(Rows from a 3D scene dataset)
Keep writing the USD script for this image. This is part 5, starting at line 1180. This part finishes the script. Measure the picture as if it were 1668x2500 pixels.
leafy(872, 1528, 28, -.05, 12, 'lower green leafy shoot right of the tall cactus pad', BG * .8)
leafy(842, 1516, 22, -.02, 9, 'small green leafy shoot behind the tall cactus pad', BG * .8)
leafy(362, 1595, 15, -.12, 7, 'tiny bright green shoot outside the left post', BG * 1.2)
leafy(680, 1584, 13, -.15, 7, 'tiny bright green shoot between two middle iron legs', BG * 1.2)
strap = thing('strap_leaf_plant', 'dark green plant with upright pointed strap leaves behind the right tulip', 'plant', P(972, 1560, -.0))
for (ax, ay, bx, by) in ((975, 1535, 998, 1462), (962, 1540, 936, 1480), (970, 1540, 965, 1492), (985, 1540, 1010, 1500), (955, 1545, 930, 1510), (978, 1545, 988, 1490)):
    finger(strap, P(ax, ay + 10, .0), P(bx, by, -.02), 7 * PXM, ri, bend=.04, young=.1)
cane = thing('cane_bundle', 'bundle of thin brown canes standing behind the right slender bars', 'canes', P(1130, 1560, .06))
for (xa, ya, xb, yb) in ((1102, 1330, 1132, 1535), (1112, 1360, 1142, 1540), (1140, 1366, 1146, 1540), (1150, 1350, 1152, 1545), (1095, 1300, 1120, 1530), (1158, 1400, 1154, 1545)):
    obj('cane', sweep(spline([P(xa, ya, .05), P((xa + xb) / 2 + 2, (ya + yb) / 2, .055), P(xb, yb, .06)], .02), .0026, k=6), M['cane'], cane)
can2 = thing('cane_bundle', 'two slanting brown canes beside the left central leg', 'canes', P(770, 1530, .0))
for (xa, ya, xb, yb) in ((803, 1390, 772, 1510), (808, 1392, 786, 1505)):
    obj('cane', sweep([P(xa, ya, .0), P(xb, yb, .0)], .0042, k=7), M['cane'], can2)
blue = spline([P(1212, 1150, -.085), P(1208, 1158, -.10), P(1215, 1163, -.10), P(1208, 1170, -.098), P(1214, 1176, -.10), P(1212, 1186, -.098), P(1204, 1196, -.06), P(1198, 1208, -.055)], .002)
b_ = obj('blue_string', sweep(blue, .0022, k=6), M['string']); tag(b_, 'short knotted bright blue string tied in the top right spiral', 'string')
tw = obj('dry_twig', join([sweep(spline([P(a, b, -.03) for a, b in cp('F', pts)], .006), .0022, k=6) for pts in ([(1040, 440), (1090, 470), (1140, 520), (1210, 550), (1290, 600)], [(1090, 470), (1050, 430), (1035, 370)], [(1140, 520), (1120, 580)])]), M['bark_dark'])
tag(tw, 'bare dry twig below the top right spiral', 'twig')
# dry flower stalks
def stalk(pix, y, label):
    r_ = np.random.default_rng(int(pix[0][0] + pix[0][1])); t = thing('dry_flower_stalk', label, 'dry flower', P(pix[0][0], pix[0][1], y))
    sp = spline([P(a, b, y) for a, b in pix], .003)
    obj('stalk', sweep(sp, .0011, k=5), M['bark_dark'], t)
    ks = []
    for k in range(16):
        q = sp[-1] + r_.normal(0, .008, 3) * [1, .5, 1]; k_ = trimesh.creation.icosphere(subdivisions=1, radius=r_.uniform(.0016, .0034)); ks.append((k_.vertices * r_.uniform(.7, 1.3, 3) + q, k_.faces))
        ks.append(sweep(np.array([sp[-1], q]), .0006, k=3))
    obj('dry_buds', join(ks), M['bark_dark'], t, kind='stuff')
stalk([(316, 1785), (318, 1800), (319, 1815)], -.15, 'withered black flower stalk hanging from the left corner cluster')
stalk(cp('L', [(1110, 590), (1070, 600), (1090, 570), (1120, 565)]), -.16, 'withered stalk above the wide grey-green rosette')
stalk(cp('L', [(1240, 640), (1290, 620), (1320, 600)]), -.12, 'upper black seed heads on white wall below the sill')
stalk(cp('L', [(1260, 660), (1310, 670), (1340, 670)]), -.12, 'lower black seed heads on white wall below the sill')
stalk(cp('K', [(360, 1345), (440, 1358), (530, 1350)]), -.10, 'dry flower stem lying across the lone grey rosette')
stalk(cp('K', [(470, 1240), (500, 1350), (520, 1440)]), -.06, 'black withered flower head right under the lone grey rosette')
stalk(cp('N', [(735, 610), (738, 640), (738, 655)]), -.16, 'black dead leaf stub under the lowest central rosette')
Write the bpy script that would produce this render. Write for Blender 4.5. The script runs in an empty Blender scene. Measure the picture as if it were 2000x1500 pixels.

Stated goal -
Filter the records above for "Measure" and copy every matching line.

Exercise answer -
Keep writing the USD script for this image. This is part 5, starting at line 1180. This part finishes the script. Measure the picture as if it were 1668x2500 pixels.
Write the bpy script that would produce this render. Write for Blender 4.5. The script runs in an empty Blender scene. Measure the picture as if it were 2000x1500 pixels.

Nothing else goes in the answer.